Paddy Keenan comes to mind first because I’ve been learning some jigs recently off of a tape of him made at a session. He puts roll in many places where the “standard session version” does not. For example, the common session jig, as you’ll hear played:
BGB BGB / AF#A AF#A / BGB AF#A / GBd gdC /
he is playing (not as a variation but as his “normal” version, which can be inferred because on the tape he plays the tune about four times through):
BBB BAG / AAA AdC / BBB AAA / GBd gdC /
The BBB and AAA being seperated by cuts and pats, timed out with complete metronomic precision (and therefore not “long rolls” in the way most people time them).
Also, when I heard Matt Molloy play “Jig of Slurs” he extensively modified the original tune, which is a Highland pipe tune that progresses (as many Highland pipe jigs do) by pairs of notes. Molloy changed all of these pairs to long rolls, thus recasting the tune in the Irish idiom (where jigs more often progress through notes in threes ie “long roll” situations).
The reason to consider carefully whether to add rolls to a jig is that the long roll will eat up three eight notes: a significant chunk of the tune.
The examples you are giving are telling: the beginning of Coppers & Brass repeats the BGB figure, and you could see wanting a bit of variation there, although I would sparse with rolls even there. The jig of slurs really has no melody at all, and rolls don’t make matters worse than they already are (not my favorite tune, as you can tell).

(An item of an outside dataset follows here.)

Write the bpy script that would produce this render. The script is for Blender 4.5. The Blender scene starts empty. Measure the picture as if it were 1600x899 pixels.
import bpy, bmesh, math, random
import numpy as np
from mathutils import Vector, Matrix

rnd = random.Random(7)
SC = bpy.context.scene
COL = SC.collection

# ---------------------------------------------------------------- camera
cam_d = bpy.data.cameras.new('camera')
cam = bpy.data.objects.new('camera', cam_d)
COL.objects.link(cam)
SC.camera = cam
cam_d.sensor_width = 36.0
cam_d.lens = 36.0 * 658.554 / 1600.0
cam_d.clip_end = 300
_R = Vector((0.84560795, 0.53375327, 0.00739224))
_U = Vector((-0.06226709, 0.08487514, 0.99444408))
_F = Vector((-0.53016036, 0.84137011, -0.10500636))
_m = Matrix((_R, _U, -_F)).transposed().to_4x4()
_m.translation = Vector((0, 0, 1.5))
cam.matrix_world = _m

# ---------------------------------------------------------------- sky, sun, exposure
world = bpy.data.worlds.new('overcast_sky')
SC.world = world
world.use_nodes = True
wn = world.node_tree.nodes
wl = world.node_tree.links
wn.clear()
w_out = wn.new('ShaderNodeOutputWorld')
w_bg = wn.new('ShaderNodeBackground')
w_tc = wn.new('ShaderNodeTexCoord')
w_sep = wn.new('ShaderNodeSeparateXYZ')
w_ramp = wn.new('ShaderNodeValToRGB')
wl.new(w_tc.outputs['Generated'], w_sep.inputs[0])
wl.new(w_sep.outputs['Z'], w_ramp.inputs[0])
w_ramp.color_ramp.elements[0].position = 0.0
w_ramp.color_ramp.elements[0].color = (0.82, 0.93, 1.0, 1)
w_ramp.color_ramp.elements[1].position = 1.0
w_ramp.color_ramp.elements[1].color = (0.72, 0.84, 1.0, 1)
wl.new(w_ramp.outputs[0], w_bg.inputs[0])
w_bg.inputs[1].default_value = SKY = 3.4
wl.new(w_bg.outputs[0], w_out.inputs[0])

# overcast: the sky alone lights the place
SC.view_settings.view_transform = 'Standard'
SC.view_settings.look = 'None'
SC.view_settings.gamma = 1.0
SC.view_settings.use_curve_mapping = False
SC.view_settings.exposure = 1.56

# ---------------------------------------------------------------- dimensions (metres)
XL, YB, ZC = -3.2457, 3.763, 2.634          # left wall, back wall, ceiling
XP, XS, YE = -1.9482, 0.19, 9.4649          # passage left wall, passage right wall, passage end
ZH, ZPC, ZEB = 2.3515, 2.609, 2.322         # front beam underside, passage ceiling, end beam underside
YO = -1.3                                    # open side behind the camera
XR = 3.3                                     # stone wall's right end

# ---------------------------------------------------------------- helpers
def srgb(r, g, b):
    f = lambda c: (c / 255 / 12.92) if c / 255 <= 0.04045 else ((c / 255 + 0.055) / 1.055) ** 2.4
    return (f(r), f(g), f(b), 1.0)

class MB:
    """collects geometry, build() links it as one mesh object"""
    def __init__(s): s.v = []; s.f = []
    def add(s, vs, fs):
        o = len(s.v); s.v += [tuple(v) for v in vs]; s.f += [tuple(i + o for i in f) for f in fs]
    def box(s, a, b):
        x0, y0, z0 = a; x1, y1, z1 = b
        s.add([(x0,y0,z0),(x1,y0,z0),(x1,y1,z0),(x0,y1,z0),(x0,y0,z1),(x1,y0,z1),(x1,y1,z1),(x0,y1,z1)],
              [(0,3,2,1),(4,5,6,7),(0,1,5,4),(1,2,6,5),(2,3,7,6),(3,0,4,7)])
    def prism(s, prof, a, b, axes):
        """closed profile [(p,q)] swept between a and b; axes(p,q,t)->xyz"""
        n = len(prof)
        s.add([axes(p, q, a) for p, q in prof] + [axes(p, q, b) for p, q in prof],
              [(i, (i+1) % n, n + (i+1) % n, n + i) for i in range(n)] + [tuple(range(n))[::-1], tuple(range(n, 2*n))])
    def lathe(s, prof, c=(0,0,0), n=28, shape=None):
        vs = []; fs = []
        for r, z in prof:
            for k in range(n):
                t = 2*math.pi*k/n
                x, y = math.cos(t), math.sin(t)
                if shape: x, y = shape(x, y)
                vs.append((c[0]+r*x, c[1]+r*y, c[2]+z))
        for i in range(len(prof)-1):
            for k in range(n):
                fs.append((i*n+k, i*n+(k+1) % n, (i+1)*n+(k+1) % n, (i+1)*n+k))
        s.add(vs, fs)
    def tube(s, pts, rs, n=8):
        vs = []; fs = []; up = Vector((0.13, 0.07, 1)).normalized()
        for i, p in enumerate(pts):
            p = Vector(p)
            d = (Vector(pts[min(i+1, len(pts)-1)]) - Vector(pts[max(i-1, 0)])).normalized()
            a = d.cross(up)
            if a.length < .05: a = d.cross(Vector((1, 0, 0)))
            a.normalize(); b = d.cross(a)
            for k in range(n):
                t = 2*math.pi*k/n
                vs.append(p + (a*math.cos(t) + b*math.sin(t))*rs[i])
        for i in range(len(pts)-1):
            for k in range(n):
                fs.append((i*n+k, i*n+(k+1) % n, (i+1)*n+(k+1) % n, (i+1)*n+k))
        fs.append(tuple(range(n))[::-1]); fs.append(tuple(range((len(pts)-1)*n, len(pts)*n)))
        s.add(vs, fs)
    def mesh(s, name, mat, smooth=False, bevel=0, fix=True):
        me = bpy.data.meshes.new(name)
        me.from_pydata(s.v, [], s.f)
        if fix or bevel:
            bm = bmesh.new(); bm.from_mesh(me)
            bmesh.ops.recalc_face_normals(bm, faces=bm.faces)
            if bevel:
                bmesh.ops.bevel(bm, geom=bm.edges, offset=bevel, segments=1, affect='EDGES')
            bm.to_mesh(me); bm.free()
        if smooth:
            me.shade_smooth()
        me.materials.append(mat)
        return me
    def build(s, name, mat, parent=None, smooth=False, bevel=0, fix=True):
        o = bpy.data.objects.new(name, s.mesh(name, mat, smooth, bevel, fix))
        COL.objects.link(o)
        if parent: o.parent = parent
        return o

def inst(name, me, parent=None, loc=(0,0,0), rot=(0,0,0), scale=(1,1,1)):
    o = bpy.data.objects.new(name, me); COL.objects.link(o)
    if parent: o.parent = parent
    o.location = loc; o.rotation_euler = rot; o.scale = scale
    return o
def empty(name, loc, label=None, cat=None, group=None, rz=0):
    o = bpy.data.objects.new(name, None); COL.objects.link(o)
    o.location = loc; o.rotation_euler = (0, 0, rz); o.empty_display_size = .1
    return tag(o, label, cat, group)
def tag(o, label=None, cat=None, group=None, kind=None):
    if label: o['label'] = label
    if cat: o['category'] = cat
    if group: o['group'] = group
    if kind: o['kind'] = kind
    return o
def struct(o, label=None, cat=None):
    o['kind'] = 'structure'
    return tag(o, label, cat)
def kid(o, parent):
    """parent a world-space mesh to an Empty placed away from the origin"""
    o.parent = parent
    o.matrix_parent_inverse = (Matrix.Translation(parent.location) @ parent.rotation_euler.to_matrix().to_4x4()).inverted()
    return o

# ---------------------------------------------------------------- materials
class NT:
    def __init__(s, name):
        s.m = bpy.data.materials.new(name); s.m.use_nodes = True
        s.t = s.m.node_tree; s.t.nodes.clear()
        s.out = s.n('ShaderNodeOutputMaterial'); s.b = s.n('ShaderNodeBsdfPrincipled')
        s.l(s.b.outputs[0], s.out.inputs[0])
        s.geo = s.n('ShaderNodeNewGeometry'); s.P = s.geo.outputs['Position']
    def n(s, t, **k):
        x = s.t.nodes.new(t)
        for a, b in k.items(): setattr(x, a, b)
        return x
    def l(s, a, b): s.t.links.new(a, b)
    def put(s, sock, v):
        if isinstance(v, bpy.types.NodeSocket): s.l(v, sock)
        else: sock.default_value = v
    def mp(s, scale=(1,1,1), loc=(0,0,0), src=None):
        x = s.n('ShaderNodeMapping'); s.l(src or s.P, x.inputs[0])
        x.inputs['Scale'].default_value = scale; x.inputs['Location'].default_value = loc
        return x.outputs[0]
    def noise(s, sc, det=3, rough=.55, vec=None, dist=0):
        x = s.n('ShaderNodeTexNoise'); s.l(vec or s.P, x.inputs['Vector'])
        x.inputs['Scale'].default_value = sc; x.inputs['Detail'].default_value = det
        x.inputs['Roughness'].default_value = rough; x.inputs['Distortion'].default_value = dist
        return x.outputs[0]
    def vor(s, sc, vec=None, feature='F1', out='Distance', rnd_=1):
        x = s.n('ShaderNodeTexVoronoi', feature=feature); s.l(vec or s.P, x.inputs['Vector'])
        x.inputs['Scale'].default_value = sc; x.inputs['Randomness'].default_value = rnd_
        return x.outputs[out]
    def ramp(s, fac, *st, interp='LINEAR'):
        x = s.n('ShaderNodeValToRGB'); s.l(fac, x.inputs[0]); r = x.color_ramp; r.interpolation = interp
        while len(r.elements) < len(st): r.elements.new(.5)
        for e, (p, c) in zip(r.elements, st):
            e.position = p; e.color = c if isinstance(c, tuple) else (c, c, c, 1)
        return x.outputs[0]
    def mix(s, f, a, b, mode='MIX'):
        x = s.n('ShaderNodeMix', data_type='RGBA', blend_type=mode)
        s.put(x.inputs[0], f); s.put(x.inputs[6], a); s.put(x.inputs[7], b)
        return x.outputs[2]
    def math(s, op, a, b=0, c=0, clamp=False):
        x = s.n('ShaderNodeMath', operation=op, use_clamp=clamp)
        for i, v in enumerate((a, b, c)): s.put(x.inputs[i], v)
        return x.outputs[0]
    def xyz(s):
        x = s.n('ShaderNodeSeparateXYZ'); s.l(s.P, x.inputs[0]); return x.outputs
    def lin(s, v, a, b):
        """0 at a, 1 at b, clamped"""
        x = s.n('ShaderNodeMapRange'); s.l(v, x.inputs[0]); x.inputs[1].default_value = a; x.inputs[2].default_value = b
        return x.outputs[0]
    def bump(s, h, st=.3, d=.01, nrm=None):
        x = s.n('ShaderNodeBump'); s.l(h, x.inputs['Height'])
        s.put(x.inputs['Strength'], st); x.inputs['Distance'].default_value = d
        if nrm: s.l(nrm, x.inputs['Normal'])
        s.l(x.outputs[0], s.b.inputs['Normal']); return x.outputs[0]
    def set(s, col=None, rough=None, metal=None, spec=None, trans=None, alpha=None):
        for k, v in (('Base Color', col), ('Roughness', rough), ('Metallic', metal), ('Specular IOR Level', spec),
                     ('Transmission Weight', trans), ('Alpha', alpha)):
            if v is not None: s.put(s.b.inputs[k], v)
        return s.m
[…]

If you listen to Kevin Burke & Jackie Daly on the first Patrick Street CD playing the shores of Loch Gabhna, they do not start the tune with a long roll on B, as you most often hear, but play BdB, which gets the tune off in a lovely way. They vary it a bit (to (3Bcd B, for example), but they never put a roll there. In the second tune in that set, Contentment is Wealth, they only put rolls in the rather simple and unmelodic B-part, but not in the A-part, making the tune much more satisfying then Joe McKenna’s version on The Irish Low Whistle, where rolls abound and variation is absent (Overton A, if you want to know, with Mary Bergin joining in on a Copeland A).